Aim:
Can you set down, exactly as they appear below, the lines from the opening of the material through the one bearing "SC = bpy.context.scene; COL = SC.collection", minus the pictures?

Data:
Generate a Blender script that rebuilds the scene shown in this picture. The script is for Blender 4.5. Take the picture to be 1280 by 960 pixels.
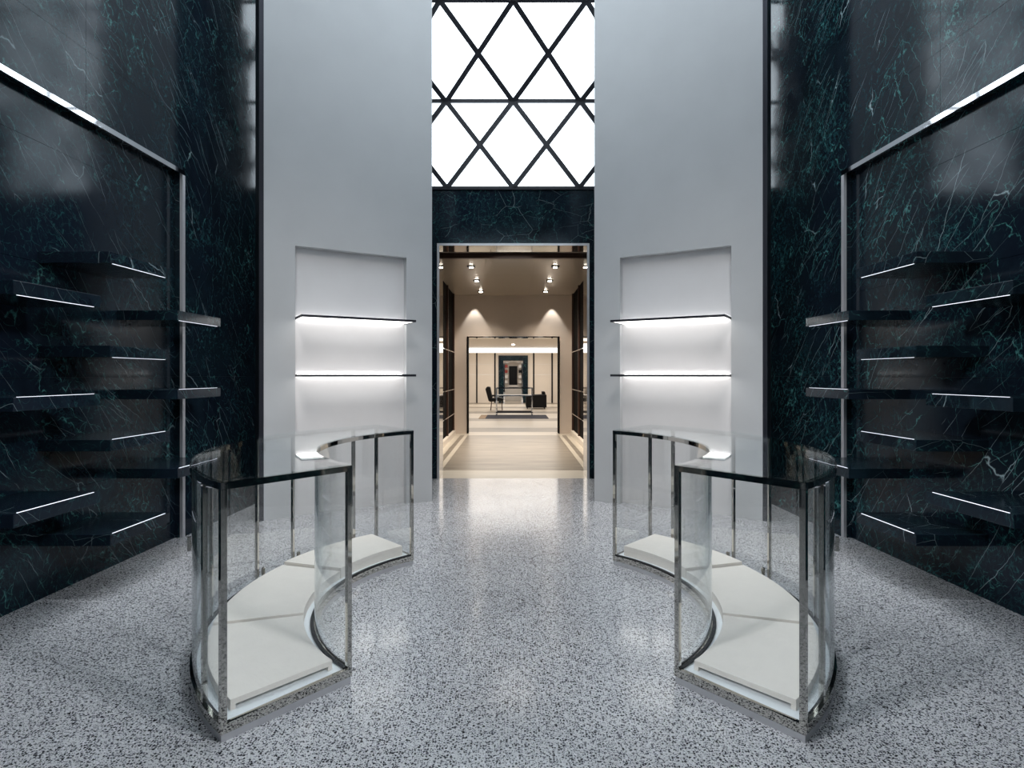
import bpy, bmesh, math, random
from mathutils import Vector, Matrix
random.seed(7)
for o in list(bpy.data.objects): bpy.data.objects.remove(o)
SC = bpy.context.scene; COL = SC.collection

# ---------------------------------------------------------------- camera
cd = bpy.data.cameras.new('camera'); cam = bpy.data.objects.new('camera', cd); COL.objects.link(cam)
cam.location = (0, 0, 1.5); cam.rotation_euler = (math.pi/2, 0, 0)
cd.sensor_width = 36; cd.lens = 726/1280*36
cd.shift_x = -1.5/1280; cd.shift_y = -11.7/1280
cd.clip_start = .05; cd.clip_end = 200
SC.camera = cam
# ---------------------------------------------------------------- world, exposure, large lights
w = bpy.data.worlds.new('overcast_sky'); SC.world = w; w.use_nodes = True
w.node_tree.nodes['Background'].inputs[0].default_value = (.80, .90, 1, 1)
w.node_tree.nodes['Background'].inputs[1].default_value = 1.0
SC.view_settings.view_transform = 'Standard'; SC.view_settings.look = 'None'
SC.view_settings.exposure = 0; SC.view_settings.gamma = 1
SC.cycles.transparent_max_bounces = 32
SC.cycles.max_bounces = 10; SC.cycles.glossy_bounces = 6; SC.cycles.diffuse_bounces = 4
WINDOW_LIGHT = 4.2

def lamp(name, kind, loc, energy, color=(1, 1, 1), rot=(0, 0, 0), **kw):
    l = bpy.data.lights.new(name, kind); l.energy = energy; l.color = color
    for k, v in kw.items(): setattr(l, k, v)
    o = bpy.data.objects.new(name, l); COL.objects.link(o); o.location = loc; o.rotation_euler = rot
    return o
def aimed(loc, target):
    return (Vector(target)-Vector(loc)).to_track_quat('-Z', 'Y').to_euler()
WARM = (1, .88, .74); COOL = (.90, .94, 1)
# ceiling spots washing the floor by the marble walls, plus added fill spots
for s in (-1, 1):
    lamp('hall_spot_and_fill', 'SPOT', (s*1.9, 3.6, 7.0), 350, COOL, aimed((s*1.9, 3.6, 7.0), (s*2.75, 4.2, 0)), spot_size=math.radians(20), spot_blend=1, shadow_soft_size=.12)
    lamp('hall_spot_and_fill', 'SPOT', (-s*2.7, .5, 3.9), 720, COOL, aimed((-s*2.7, .5, 3.9), (s*3.0, 4.0, 0)), spot_size=math.radians(44), spot_blend=1, shadow_soft_size=.3)  # added low fill from the opposite side, reaching the floor under the shelves
    lamp('hall_spot_and_fill', 'SPOT', (s*.7, 1.0, 6.6), 1150, (1, .96, .93), aimed((s*.7, 1.0, 6.6), (s*1.9, 6.4, .7)), spot_size=math.radians(40), spot_blend=1, shadow_soft_size=1.1)  # added soft fill that brightens the lower plaster walls
# corridor and far room
lamp('corridor_light', 'AREA', (0, 9.25, 3.48), 3, (1, .93, .86), (0, 0, 0), shape='RECTANGLE', size=.6, size_y=.3)
lamp('far_room_light', 'AREA', (0, 20, 2.86), 190, (1, .93, .86), (0, 0, 0), shape='RECTANGLE', size=4.5, size_y=7)
lamp('far_room_light', 'AREA', (0, 27.5, 2.86), 185, (1, .93, .86), (0, 0, 0), shape='RECTANGLE', size=5, size_y=4)
lamp('vestibule_light', 'AREA', (0, 32.6, 2.3), 16, (1, .93, .86), (0, 0, 0), size=1)

# ---------------------------------------------------------------- materials
class N:
    def __init__(s, name):
        s.m = bpy.data.materials.new(name); s.m.use_nodes = True; s.t = s.m.node_tree
        s.b = s.t.nodes['Principled BSDF']; s.o = s.t.nodes['Material Output']
    def n(s, kind, ins=None, **kw):
        x = s.t.nodes.new('ShaderNode'+kind)
        for k, v in kw.items(): setattr(x, k, v)
        for k, v in (ins or {}).items():
            if hasattr(v, 'node') or isinstance(v, bpy.types.NodeSocket): s.t.links.new(v, x.inputs[k])
            else: x.inputs[k].default_value = v
        return x
    def set(s, **kw):
        for k, v in kw.items():
            k = k.replace('_', ' ')
            if isinstance(v, bpy.types.NodeSocket): s.t.links.new(v, s.b.inputs[k])
            else: s.b.inputs[k].default_value = v
    def math(s, op, a, b=0.0, clamp=False):
        return s.n('Math', {0: a, 1: b}, operation=op, use_clamp=clamp).outputs[0]
    def mix(s, f, a, b):
        x = s.t.nodes.new('ShaderNodeMix'); x.data_type = 'RGBA'
        for i, v in ((0, f), (6, a), (7, b)):
            if isinstance(v, bpy.types.NodeSocket): s.t.links.new(v, x.inputs[i])
            else: x.inputs[i].default_value = v
        return x.outputs[2]
    def ramp(s, f, lo, hi):
        return s.n('MapRange', {'Value': f, 'From Min': lo, 'From Max': hi}, clamp=True).outputs[0]
    def pos(s, scale=(1, 1, 1), rot=(0, 0, 0), loc=(0, 0, 0)):
        c = s.n('TexCoord').outputs['Object']
        return s.n('Mapping', {'Vector': c, 'Scale': scale, 'Rotation': rot, 'Location': loc}).outputs[0]
def rgb(r, g, b): # sRGB 0-255 to linear
    f = lambda v: (v/255/12.92 if v/255 <= .04045 else ((v/255+.055)/1.055)**2.4)
    return (f(r), f(g), f(b), 1)

def plain(name, col, rough=.5, metal=0, spec=.5, noise=0, nscale=6, bump=0):
    m = N(name); m.set(Base_Color=col, Roughness=rough, Metallic=metal); m.b.inputs['Specular IOR Level'].default_value = spec
    if noise:
        nz = m.n('TexNoise', {'Vector': m.pos(), 'Scale': nscale, 'Detail': 5}).outputs[0]
        d = tuple(c*(1-noise) for c in col[:3])+(1,); l = tuple(min(1, c*(1+noise)) for c in col[:3])+(1,)
        m.set(Base_Color=m.mix(m.ramp(nz, .3, .7), d, l))
        if bump:
            m.set(Normal=m.n('Bump', {'Height': nz, 'Strength': bump, 'Distance': .01}).outputs[0])
    return m.m
def emit(name, col, strength):
    m = N(name); e = m.n('Emission', {'Color': col, 'Strength': strength}); m.t.links.new(e.outputs[0], m.o.inputs[0]); return m.m

def marble(name, teal=1.0, rough=.11, white=1.0):
    m = N(name)
    p = m.pos((1, 1, 1), (0.5, .3, .2))
    warp = m.n('TexNoise', {'Vector': p, 'Scale': 1.3, 'Detail': 4}).outputs['Color']
    fine = m.n('TexNoise', {'Vector': p, 'Scale': 6, 'Detail': 5}).outputs['Color']
    wv = m.n('VectorMath', {0: warp, 1: (.5, .5, .5)}, operation='SUBTRACT').outputs[0]
    wf = m.n('VectorMath', {0: fine, 1: (.5, .5, .5)}, operation='SUBTRACT').outputs[0]
    def vec(scale, rot, a, b, loc):
        c = m.n('TexCoord').outputs['Object']   # rotate first, then stretch, so the runs follow the diagonal
        q = m.n('Mapping', {'Vector': c, 'Scale': tuple(1/v for v in scale), 'Rotation': rot, 'Location': loc}, vector_type='TEXTURE').outputs[0]
        q = m.n('VectorMath', {0: q, 1: m.n('VectorMath', {0: wv, 'Scale': a}, operation='SCALE').outputs[0]}, operation='ADD').outputs[0]
        return m.n('VectorMath', {0: q, 1: m.n('VectorMath', {0: wf, 'Scale': b}, operation='SCALE').outputs[0]}, operation='ADD').outputs[0]
    def veins(scale, rot, vs, width, a, b, mlo, mhi, mscale, loc):
        q = vec(scale, rot, a, b, loc)
        d = m.n('TexVoronoi', {'Vector': q, 'Scale': vs}, feature='DISTANCE_TO_EDGE').outputs['Distance']
        v = m.math('SUBTRACT', 1, m.ramp(d, 0, width))
        v = m.math('POWER', v, 1.6)
        mask = m.n('TexNoise', {'Vector': m.pos((1, 1, 1), (0, 0, 0), loc), 'Scale': mscale, 'Detail': 3}).outputs[0]
        return m.math('MULTIPLY', v, m.ramp(mask, mlo, mhi))
    big = m.n('TexNoise', {'Vector': p, 'Scale': .9, 'Detail': 3}).outputs[0]
    cloud = m.n('TexNoise', {'Vector': vec((1, 1, .7), (0.4, 0, 0), .6, .2, (3, 1, 2)), 'Scale': 4, 'Detail': 8, 'Roughness': .7}).outputs[0]
    base = m.mix(m.ramp(cloud, .35, .8), rgb(11, 15, 22), rgb(26, 44, 52))
    base = m.mix(m.ramp(big, .35, .7), base, rgb(20, 28, 40))
    # dense teal crackle in patches
    v1 = veins((1.0, 1.3, .45), (.75, 0, 0), 13, .05, .5, .20, .47, .62, 1.5, (5, 2, 1))
    v1b = veins((1.0, 1.5, .38), (.45, 0, .2), 24, .09, .7, .22, .48, .66, 1.8, (1, 7, 3))
    v1c = veins((1.0, 1.0, .8), (-.6, .5, .3), 9, .035, .7, .24, .49, .62, 1.2, (4, 3, 8))
    # longer teal runs and thin straight white runs, drawn out along steep diagonals
    v2 = veins((1, 1.6, .35), (.72, 0, 0), 3.0, .014, .6, .16, .46, .56, 1.6, (9, 4, 2))
    v2b = veins((1, 1.8, .35), (-.35, 0, 0), 3.2, .012, .5, .14, .48, .58, 1.3, (6, 9, 5))
    v3 = veins((1, 2.0, .20), (.62, 0, 0), 2.4, .0065, .16, .05, .49, .56, 1.9, (2, 8, 6))
    v4 = veins((1, 2.0, .20), (.95, 0, .1), 2.2, .0055, .14, .04, .50, .57, 1.7, (7, 1, 4))
    brk = m.ramp(m.n('TexNoise', {'Vector': p, 'Scale': 26, 'Detail': 4}).outputs[0], .38, .62)
    c = m.mix(m.math('MULTIPLY', v1, m.math('MULTIPLY', brk, .85*teal), True), base, rgb(40, 88, 90))
    c = m.mix(m.math('MULTIPLY', v1b, m.math('MULTIPLY', brk, .75*teal), True), c, rgb(38, 84, 88))
    c = m.mix(m.math('MULTIPLY', v1c, m.math('MULTIPLY', brk, .80*teal), True), c, rgb(46, 96, 96))
    c = m.mix(m.math('MULTIPLY', m.math('MAXIMUM', v2, v2b), m.math('MULTIPLY', brk, teal), True), c, rgb(74, 130, 126))
    c = m.mix(m.math('MULTIPLY', v3, .55*white, True), c, rgb(170, 190, 194))
    c = m.mix(m.math('MULTIPLY', v4, .45*white, True), c, rgb(150, 175, 178))
    rv = m.n('MapRange', {'Value': cloud, 'From Min': .3, 'From Max': .75, 'To Min': rough*.75, 'To Max': rough*1.6}).outputs[0]
    m.b.inputs['Specular Tint'].default_value = (.80, .92, 1, 1)
    m.set(Base_Color=c, Roughness=rv); m.b.inputs['Specular IOR Level'].default_value = .22
    return m.m

def terrazzo():
    m = N('terrazzo')
    p = m.pos()
    base = m.mix(m.ramp(m.n('TexNoise', {'Vector': p, 'Scale': 1.1, 'Detail': 4}).outputs[0], .3, .7), rgb(190, 190, 191), rgb(206, 206, 207))
    wz = m.n('TexNoise', {'Vector': p, 'Scale': 90, 'Detail': 2}).outputs['Color']
    q = m.n('VectorMath', {0: p, 1: m.n('VectorMath', {0: wz, 'Scale': .008}, operation='SCALE').outputs[0]}, operation='ADD').outputs[0]
    def chips(scale, keep, size, off):
        qq = m.n('VectorMath', {0: q, 1: off}, operation='ADD').outputs[0]
        v = m.n('TexVoronoi', {'Vector': qq, 'Scale': scale, 'Randomness': 1.0}, voronoi_dimensions='2D')
        sep = m.n('SeparateColor', {0: v.outputs['Color']})
        lim = m.math('MULTIPLY', sep.outputs[1], size)
        on = m.math('LESS_THAN', v.outputs['Distance'], m.math('ADD', lim, size*.45))
        return m.math('MULTIPLY', on, m.math('LESS_THAN', sep.outputs[0], keep)), sep.outputs[2]
    a, ca = chips(82, .56, .31, (0, 0, 0))
    b, cb = chips(140, .48, .33, (3.1, 7.7, 0))
    d, cd_ = chips(92, .34, .30, (9.1, 1.7, 0))
    g, cg = chips(190, .30, .32, (5.1, 4.7, 0))
    c = m.mix(d, base, m.mix(cd_, rgb(200, 199, 204), rgb(222, 222, 226)))
    c = m.mix(g, c, rgb(120, 120, 130))
    c = m.mix(b, c, m.mix(cb, rgb(16, 17, 22), rgb(84, 84, 94)))
    c = m.mix(a, c, m.mix(m.math('POWER', ca, 2.0), rgb(10, 11, 14), rgb(70, 70, 80)))
    rn = m.n('TexNoise', {'Vector': p, 'Scale': 2.2, 'Detail': 3}).outputs[0]
    m.set(Base_Color=c, Roughness=m.n('MapRange', {'Value': rn, 'From Min': .3, 'From Max': .7, 'To Min': .10, 'To Max': .19}).outputs[0])
    m.b.inputs['Specular IOR Level'].default_value = .36
    return m.m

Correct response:
Generate a Blender script that rebuilds the scene shown in this picture. The script is for Blender 4.5. Take the picture to be 1280 by 960 pixels.
import bpy, bmesh, math, random
from mathutils import Vector, Matrix
random.seed(7)
for o in list(bpy.data.objects): bpy.data.objects.remove(o)
SC = bpy.context.scene; COL = SC.collection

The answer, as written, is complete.